OBJECTIVE
Write the material out again, line by line, exactly as it is.

RAW DATA

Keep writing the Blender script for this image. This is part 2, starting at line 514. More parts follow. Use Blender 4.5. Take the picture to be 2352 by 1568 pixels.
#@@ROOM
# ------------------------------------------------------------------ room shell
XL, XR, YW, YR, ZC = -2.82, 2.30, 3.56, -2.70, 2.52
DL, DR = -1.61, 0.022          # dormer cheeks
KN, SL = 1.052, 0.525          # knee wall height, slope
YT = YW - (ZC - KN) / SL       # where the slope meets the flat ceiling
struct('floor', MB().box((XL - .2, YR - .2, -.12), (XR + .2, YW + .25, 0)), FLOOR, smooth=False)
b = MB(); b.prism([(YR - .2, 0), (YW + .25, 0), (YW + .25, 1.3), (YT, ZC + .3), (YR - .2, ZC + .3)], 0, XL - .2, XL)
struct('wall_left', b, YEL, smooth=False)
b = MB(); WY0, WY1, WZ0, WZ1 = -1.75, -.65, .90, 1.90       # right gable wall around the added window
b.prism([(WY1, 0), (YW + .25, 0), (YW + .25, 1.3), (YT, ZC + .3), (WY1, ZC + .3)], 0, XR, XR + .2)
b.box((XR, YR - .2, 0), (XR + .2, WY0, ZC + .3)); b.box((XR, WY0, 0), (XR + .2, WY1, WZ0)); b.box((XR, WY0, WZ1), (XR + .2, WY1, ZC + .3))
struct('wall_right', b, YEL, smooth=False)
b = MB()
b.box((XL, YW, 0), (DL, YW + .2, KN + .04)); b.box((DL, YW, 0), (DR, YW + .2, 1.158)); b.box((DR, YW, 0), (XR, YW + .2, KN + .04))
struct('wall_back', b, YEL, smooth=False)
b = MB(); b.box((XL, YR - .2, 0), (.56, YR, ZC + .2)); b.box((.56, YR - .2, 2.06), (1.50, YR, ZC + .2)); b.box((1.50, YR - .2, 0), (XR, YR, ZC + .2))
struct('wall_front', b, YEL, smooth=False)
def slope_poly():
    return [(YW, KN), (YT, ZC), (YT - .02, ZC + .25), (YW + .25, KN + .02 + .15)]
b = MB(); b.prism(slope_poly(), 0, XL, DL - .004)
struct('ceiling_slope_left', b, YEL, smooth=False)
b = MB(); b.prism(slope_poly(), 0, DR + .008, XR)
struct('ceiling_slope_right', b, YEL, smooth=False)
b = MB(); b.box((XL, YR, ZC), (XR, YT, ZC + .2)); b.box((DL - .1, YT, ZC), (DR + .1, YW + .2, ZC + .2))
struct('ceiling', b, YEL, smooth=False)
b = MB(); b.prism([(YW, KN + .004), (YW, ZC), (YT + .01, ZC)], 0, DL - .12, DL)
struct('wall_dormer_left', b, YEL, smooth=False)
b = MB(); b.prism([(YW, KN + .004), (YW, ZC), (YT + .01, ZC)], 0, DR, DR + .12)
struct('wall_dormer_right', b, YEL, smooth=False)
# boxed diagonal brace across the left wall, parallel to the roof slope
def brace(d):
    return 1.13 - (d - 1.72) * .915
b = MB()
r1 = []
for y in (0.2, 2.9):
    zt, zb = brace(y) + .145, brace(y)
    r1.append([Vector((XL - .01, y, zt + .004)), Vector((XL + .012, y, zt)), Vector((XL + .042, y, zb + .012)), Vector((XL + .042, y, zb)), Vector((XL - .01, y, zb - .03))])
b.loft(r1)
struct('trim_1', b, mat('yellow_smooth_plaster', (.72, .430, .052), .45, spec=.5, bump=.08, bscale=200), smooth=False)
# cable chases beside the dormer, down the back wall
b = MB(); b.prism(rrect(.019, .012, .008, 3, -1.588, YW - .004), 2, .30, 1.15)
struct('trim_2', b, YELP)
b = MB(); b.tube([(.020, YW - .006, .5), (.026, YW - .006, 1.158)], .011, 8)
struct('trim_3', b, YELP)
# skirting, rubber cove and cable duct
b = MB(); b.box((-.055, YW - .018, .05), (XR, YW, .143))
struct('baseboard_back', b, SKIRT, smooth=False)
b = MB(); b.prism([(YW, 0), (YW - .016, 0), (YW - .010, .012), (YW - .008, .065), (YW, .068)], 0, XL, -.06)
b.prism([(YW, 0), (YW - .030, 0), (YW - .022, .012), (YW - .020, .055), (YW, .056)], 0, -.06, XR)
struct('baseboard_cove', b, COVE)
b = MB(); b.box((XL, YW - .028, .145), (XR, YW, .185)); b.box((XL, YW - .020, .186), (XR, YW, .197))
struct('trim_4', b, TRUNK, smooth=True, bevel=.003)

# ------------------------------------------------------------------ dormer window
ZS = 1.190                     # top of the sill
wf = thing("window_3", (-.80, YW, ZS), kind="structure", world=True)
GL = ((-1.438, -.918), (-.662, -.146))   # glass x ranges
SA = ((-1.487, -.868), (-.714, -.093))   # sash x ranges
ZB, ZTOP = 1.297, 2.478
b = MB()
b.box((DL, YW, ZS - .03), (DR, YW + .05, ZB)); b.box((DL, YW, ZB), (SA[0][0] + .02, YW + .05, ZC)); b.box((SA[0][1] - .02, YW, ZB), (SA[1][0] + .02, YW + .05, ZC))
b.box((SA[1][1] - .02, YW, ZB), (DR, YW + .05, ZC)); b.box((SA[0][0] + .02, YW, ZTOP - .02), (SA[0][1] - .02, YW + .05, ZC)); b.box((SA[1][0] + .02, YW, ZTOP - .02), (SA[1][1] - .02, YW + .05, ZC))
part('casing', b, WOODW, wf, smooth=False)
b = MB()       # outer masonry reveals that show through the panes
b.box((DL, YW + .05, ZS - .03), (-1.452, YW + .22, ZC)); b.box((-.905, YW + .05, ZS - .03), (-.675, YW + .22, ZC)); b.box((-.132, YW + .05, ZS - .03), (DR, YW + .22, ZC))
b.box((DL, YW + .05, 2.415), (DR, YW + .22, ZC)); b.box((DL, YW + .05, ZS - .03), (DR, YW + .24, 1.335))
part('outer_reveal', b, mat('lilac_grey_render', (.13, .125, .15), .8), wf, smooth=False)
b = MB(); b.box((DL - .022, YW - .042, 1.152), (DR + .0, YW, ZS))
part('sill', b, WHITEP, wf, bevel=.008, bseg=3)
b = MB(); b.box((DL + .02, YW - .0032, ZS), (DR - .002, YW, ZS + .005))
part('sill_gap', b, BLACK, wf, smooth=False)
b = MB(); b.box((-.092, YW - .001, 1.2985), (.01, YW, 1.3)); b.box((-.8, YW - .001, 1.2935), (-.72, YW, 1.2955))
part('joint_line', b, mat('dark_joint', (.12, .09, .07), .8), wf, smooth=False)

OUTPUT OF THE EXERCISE
Keep writing the Blender script for this image. This is part 2, starting at line 514. More parts follow. Use Blender 4.5. Take the picture to be 2352 by 1568 pixels.
#@@ROOM
# ------------------------------------------------------------------ room shell
XL, XR, YW, YR, ZC = -2.82, 2.30, 3.56, -2.70, 2.52
DL, DR = -1.61, 0.022          # dormer cheeks
KN, SL = 1.052, 0.525          # knee wall height, slope
YT = YW - (ZC - KN) / SL       # where the slope meets the flat ceiling
struct('floor', MB().box((XL - .2, YR - .2, -.12), (XR + .2, YW + .25, 0)), FLOOR, smooth=False)
b = MB(); b.prism([(YR - .2, 0), (YW + .25, 0), (YW + .25, 1.3), (YT, ZC + .3), (YR - .2, ZC + .3)], 0, XL - .2, XL)
struct('wall_left', b, YEL, smooth=False)
b = MB(); WY0, WY1, WZ0, WZ1 = -1.75, -.65, .90, 1.90       # right gable wall around the added window
b.prism([(WY1, 0), (YW + .25, 0), (YW + .25, 1.3), (YT, ZC + .3), (WY1, ZC + .3)], 0, XR, XR + .2)
b.box((XR, YR - .2, 0), (XR + .2, WY0, ZC + .3)); b.box((XR, WY0, 0), (XR + .2, WY1, WZ0)); b.box((XR, WY0, WZ1), (XR + .2, WY1, ZC + .3))
struct('wall_right', b, YEL, smooth=False)
b = MB()
b.box((XL, YW, 0), (DL, YW + .2, KN + .04)); b.box((DL, YW, 0), (DR, YW + .2, 1.158)); b.box((DR, YW, 0), (XR, YW + .2, KN + .04))
struct('wall_back', b, YEL, smooth=False)
b = MB(); b.box((XL, YR - .2, 0), (.56, YR, ZC + .2)); b.box((.56, YR - .2, 2.06), (1.50, YR, ZC + .2)); b.box((1.50, YR - .2, 0), (XR, YR, ZC + .2))
struct('wall_front', b, YEL, smooth=False)
def slope_poly():
    return [(YW, KN), (YT, ZC), (YT - .02, ZC + .25), (YW + .25, KN + .02 + .15)]
b = MB(); b.prism(slope_poly(), 0, XL, DL - .004)
struct('ceiling_slope_left', b, YEL, smooth=False)
b = MB(); b.prism(slope_poly(), 0, DR + .008, XR)
struct('ceiling_slope_right', b, YEL, smooth=False)
b = MB(); b.box((XL, YR, ZC), (XR, YT, ZC + .2)); b.box((DL - .1, YT, ZC), (DR + .1, YW + .2, ZC + .2))
struct('ceiling', b, YEL, smooth=False)
b = MB(); b.prism([(YW, KN + .004), (YW, ZC), (YT + .01, ZC)], 0, DL - .12, DL)
struct('wall_dormer_left', b, YEL, smooth=False)
b = MB(); b.prism([(YW, KN + .004), (YW, ZC), (YT + .01, ZC)], 0, DR, DR + .12)
struct('wall_dormer_right', b, YEL, smooth=False)
# boxed diagonal brace across the left wall, parallel to the roof slope
def brace(d):
    return 1.13 - (d - 1.72) * .915
b = MB()
r1 = []
for y in (0.2, 2.9):
    zt, zb = brace(y) + .145, brace(y)
    r1.append([Vector((XL - .01, y, zt + .004)), Vector((XL + .012, y, zt)), Vector((XL + .042, y, zb + .012)), Vector((XL + .042, y, zb)), Vector((XL - .01, y, zb - .03))])
b.loft(r1)
struct('trim_1', b, mat('yellow_smooth_plaster', (.72, .430, .052), .45, spec=.5, bump=.08, bscale=200), smooth=False)
# cable chases beside the dormer, down the back wall
b = MB(); b.prism(rrect(.019, .012, .008, 3, -1.588, YW - .004), 2, .30, 1.15)
struct('trim_2', b, YELP)
b = MB(); b.tube([(.020, YW - .006, .5), (.026, YW - .006, 1.158)], .011, 8)
struct('trim_3', b, YELP)
# skirting, rubber cove and cable duct
b = MB(); b.box((-.055, YW - .018, .05), (XR, YW, .143))
struct('baseboard_back', b, SKIRT, smooth=False)
b = MB(); b.prism([(YW, 0), (YW - .016, 0), (YW - .010, .012), (YW - .008, .065), (YW, .068)], 0, XL, -.06)
b.prism([(YW, 0), (YW - .030, 0), (YW - .022, .012), (YW - .020, .055), (YW, .056)], 0, -.06, XR)
struct('baseboard_cove', b, COVE)
b = MB(); b.box((XL, YW - .028, .145), (XR, YW, .185)); b.box((XL, YW - .020, .186), (XR, YW, .197))
struct('trim_4', b, TRUNK, smooth=True, bevel=.003)

# ------------------------------------------------------------------ dormer window
ZS = 1.190                     # top of the sill
wf = thing("window_3", (-.80, YW, ZS), kind="structure", world=True)
GL = ((-1.438, -.918), (-.662, -.146))   # glass x ranges
SA = ((-1.487, -.868), (-.714, -.093))   # sash x ranges
ZB, ZTOP = 1.297, 2.478
b = MB()
b.box((DL, YW, ZS - .03), (DR, YW + .05, ZB)); b.box((DL, YW, ZB), (SA[0][0] + .02, YW + .05, ZC)); b.box((SA[0][1] - .02, YW, ZB), (SA[1][0] + .02, YW + .05, ZC))
b.box((SA[1][1] - .02, YW, ZB), (DR, YW + .05, ZC)); b.box((SA[0][0] + .02, YW, ZTOP - .02), (SA[0][1] - .02, YW + .05, ZC)); b.box((SA[1][0] + .02, YW, ZTOP - .02), (SA[1][1] - .02, YW + .05, ZC))
part('casing', b, WOODW, wf, smooth=False)
b = MB()       # outer masonry reveals that show through the panes
b.box((DL, YW + .05, ZS - .03), (-1.452, YW + .22, ZC)); b.box((-.905, YW + .05, ZS - .03), (-.675, YW + .22, ZC)); b.box((-.132, YW + .05, ZS - .03), (DR, YW + .22, ZC))
b.box((DL, YW + .05, 2.415), (DR, YW + .22, ZC)); b.box((DL, YW + .05, ZS - .03), (DR, YW + .24, 1.335))
part('outer_reveal', b, mat('lilac_grey_render', (.13, .125, .15), .8), wf, smooth=False)
b = MB(); b.box((DL - .022, YW - .042, 1.152), (DR + .0, YW, ZS))
part('sill', b, WHITEP, wf, bevel=.008, bseg=3)
b = MB(); b.box((DL + .02, YW - .0032, ZS), (DR - .002, YW, ZS + .005))
part('sill_gap', b, BLACK, wf, smooth=False)
b = MB(); b.box((-.092, YW - .001, 1.2985), (.01, YW, 1.3)); b.box((-.8, YW - .001, 1.2935), (-.72, YW, 1.2955))
part('joint_line', b, mat('dark_joint', (.12, .09, .07), .8), wf, smooth=False)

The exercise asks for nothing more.